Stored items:
--------------------------------------------------

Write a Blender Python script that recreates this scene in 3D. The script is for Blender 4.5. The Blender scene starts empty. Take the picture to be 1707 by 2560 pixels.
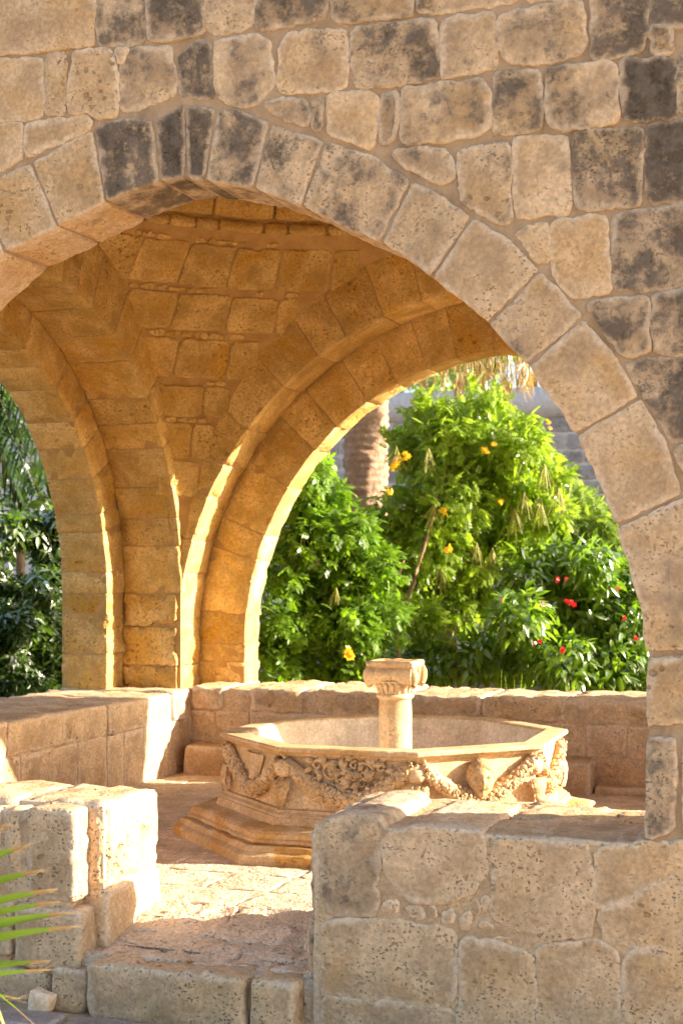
import bpy, math, random
import numpy as np
from mathutils import Vector, noise
R = math.radians
rng = random.Random(7)

# ------------------------------------------------------------------ camera, sky, sun, exposure
sc = bpy.context.scene
YAW = R(20); FPX = 3700.0; HX, HY = 853.5, 1415.0
FW = Vector((-math.sin(YAW), math.cos(YAW), 0)); RT = Vector((math.cos(YAW), math.sin(YAW), 0)); UP = Vector((0, 0, 1))
CAM = -8.28 * FW - 0.301 * RT; CAM.z = 1.78
cd = bpy.data.cameras.new('camera'); cam = bpy.data.objects.new('camera', cd); sc.collection.objects.link(cam)
cam.location = CAM; cam.rotation_euler = (R(90), 0, YAW)
cd.sensor_fit = 'VERTICAL'; cd.sensor_height = 36; cd.lens = 36 * FPX / 2560; cd.shift_y = (HY - 1280) / 2560
cd.clip_end = 400; cd.clip_start = 0.05
cd.dof.use_dof = True; cd.dof.focus_distance = 7.0; cd.dof.aperture_fstop = 3.5
sc.camera = cam
SB, SE = R(19), R(19.5)
SUN = Vector((math.cos(SB) * math.cos(SE), math.sin(SB) * math.cos(SE), math.sin(SE)))
w = bpy.data.worlds.new('World'); sc.world = w; w.use_nodes = True
nt = w.node_tree; bg = nt.nodes['Background']
sky = nt.nodes.new('ShaderNodeTexSky'); sky.sky_type = 'NISHITA'; sky.sun_disc = False
sky.sun_elevation = SE; sky.sun_rotation = math.pi / 2 - SB; sky.air_density = 1.0; sky.dust_density = 2.5; sky.ozone_density = 1.0
nt.links.new(sky.outputs[0], bg.inputs[0]); bg.inputs[1].default_value = 0.105
ld = bpy.data.lights.new('sun', 'SUN'); ld.energy = 5.0; ld.angle = R(0.5); ld.color = (1.0, 0.855, 0.68)
sun = bpy.data.objects.new('sun', ld); sc.collection.objects.link(sun); sun.rotation_euler = SUN.to_track_quat('Z', 'Y').to_euler()
sc.view_settings.view_transform = 'Standard'; sc.view_settings.look = 'None'; sc.view_settings.gamma = 1
sc.view_settings.exposure = 2.02
sc.cycles.max_bounces = 8; sc.cycles.diffuse_bounces = 6; sc.cycles.glossy_bounces = 2; sc.cycles.transmission_bounces = 4
sc.cycles.use_adaptive_sampling = True; sc.cycles.adaptive_threshold = .02; sc.cycles.use_denoising = True

# ------------------------------------------------------------------ helpers
def ray(x, y): return FW + RT * ((x - HX) / FPX) + UP * ((HY - y) / FPX)
def onY(x, y, Y):
    d = ray(x, y); return CAM + d * ((Y - CAM.y) / d.y)
def onX(x, y, X):
    d = ray(x, y); return CAM + d * ((X - CAM.x) / d.x)
def onZ(x, y, Z):
    d = ray(x, y); return CAM + d * ((Z - CAM.z) / d.z)
def at(x, y, depth): return CAM + ray(x, y) * depth
SCL = 854 / 1568
ZO = {1: (0, 0), 2: (853, 0), 4: (853, 500), 6: (853, 1100), 7: (0, 1700), 8: (853, 1700), 0: None}
def px(k, pts):
    if k == 0: return [tuple(p) for p in pts]
    ox, oy = ZO[k]; return [(ox + x * SCL, oy + y * SCL) for x, y in pts]

def link(name, me, mat=None, parent=None):
    o = bpy.data.objects.new(name, me); sc.collection.objects.link(o)
    if mat is not None and me is not None: me.materials.append(mat)
    if parent is not None: o.parent = parent
    return o
def tag(o, label=None, cat=None, group=None, kind=None):
    if label: o['label'] = label
    if cat: o['category'] = cat
    if group: o['group'] = group
    if kind: o['kind'] = kind
    return o
def empty(name, loc=(0, 0, 0), parent=None):
    o = bpy.data.objects.new(name, None); sc.collection.objects.link(o); o.location = loc; o.empty_display_size = .2
    if parent is not None: o.parent = parent
    return o
def mk(name, vs, fs, edge=None, smooth=True):
    me = bpy.data.meshes.new(name); me.from_pydata([tuple(v) for v in vs], [], fs)
    if edge is not None:
        a = me.attributes.new('edge', 'FLOAT', 'POINT'); a.data.foreach_set('value', edge)
    if smooth: me.polygons.foreach_set('use_smooth', [True] * len(me.polygons))
    me.update(); return me
def fr(p, o=4): return noise.fractal(p, 0.8, 2.1, o)
def np_mesh(name, V, F):
    """numpy verts (n,3), faces (m,k)"""
    me = bpy.data.meshes.new(name); n, (m, k) = len(V), F.shape
    me.vertices.add(n); me.vertices.foreach_set('co', V.astype(np.float32).ravel())
    me.loops.add(m * k); me.loops.foreach_set('vertex_index', F.astype(np.int32).ravel())
    me.polygons.add(m); me.polygons.foreach_set('loop_start', np.arange(0, m * k, k, dtype=np.int32))
    me.update(calc_edges=True); return me

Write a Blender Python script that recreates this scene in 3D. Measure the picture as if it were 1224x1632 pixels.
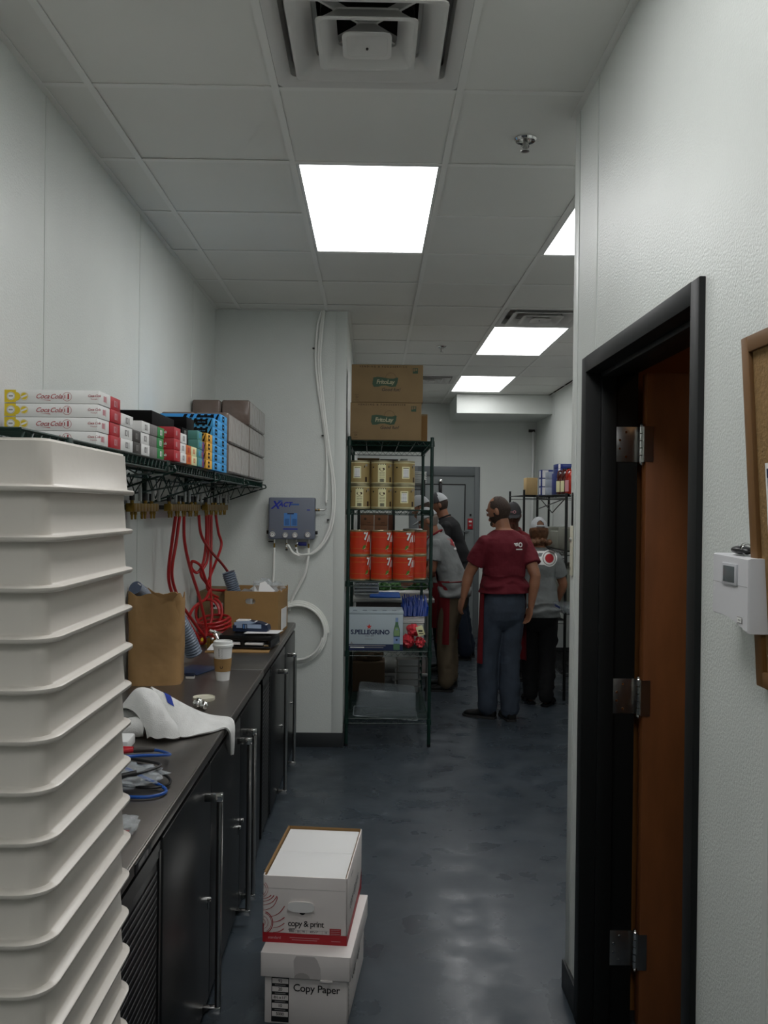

--------------------------------------------------

### SHORT TASK
Write out nothing but the lines from the start of the data through the line with "sc.cycles.use_adaptive_sampling = True;". Leave out the pictures.

### ANSWER FOR THIS EXERCISE
Write a Blender Python script that recreates this scene in 3D. The script is for Blender 4.5. The Blender scene starts empty. Take the picture to be 1707 by 2560 pixels.
import bpy, math, random
import numpy as np
from mathutils import Vector, noise
R = math.radians
rng = random.Random(7)

# ------------------------------------------------------------------ camera, sky, sun, exposure
sc = bpy.context.scene
YAW = R(20); FPX = 3700.0; HX, HY = 853.5, 1415.0
FW = Vector((-math.sin(YAW), math.cos(YAW), 0)); RT = Vector((math.cos(YAW), math.sin(YAW), 0)); UP = Vector((0, 0, 1))
CAM = -8.28 * FW - 0.301 * RT; CAM.z = 1.78
cd = bpy.data.cameras.new('camera'); cam = bpy.data.objects.new('camera', cd); sc.collection.objects.link(cam)
cam.location = CAM; cam.rotation_euler = (R(90), 0, YAW)
cd.sensor_fit = 'VERTICAL'; cd.sensor_height = 36; cd.lens = 36 * FPX / 2560; cd.shift_y = (HY - 1280) / 2560
cd.clip_end = 400; cd.clip_start = 0.05
cd.dof.use_dof = True; cd.dof.focus_distance = 7.0; cd.dof.aperture_fstop = 3.5
sc.camera = cam
SB, SE = R(19), R(19.5)
SUN = Vector((math.cos(SB) * math.cos(SE), math.sin(SB) * math.cos(SE), math.sin(SE)))
w = bpy.data.worlds.new('World'); sc.world = w; w.use_nodes = True
nt = w.node_tree; bg = nt.nodes['Background']
sky = nt.nodes.new('ShaderNodeTexSky'); sky.sky_type = 'NISHITA'; sky.sun_disc = False
sky.sun_elevation = SE; sky.sun_rotation = math.pi / 2 - SB; sky.air_density = 1.0; sky.dust_density = 2.5; sky.ozone_density = 1.0
nt.links.new(sky.outputs[0], bg.inputs[0]); bg.inputs[1].default_value = 0.105
ld = bpy.data.lights.new('sun', 'SUN'); ld.energy = 5.0; ld.angle = R(0.5); ld.color = (1.0, 0.855, 0.68)
sun = bpy.data.objects.new('sun', ld); sc.collection.objects.link(sun); sun.rotation_euler = SUN.to_track_quat('Z', 'Y').to_euler()
sc.view_settings.view_transform = 'Standard'; sc.view_settings.look = 'None'; sc.view_settings.gamma = 1
sc.view_settings.exposure = 2.02
sc.cycles.max_bounces = 8; sc.cycles.diffuse_bounces = 6; sc.cycles.glossy_bounces = 2; sc.cycles.transmission_bounces = 4
sc.cycles.use_adaptive_sampling = True; sc.cycles.adaptive_threshold = .02; sc.cycles.use_denoising = True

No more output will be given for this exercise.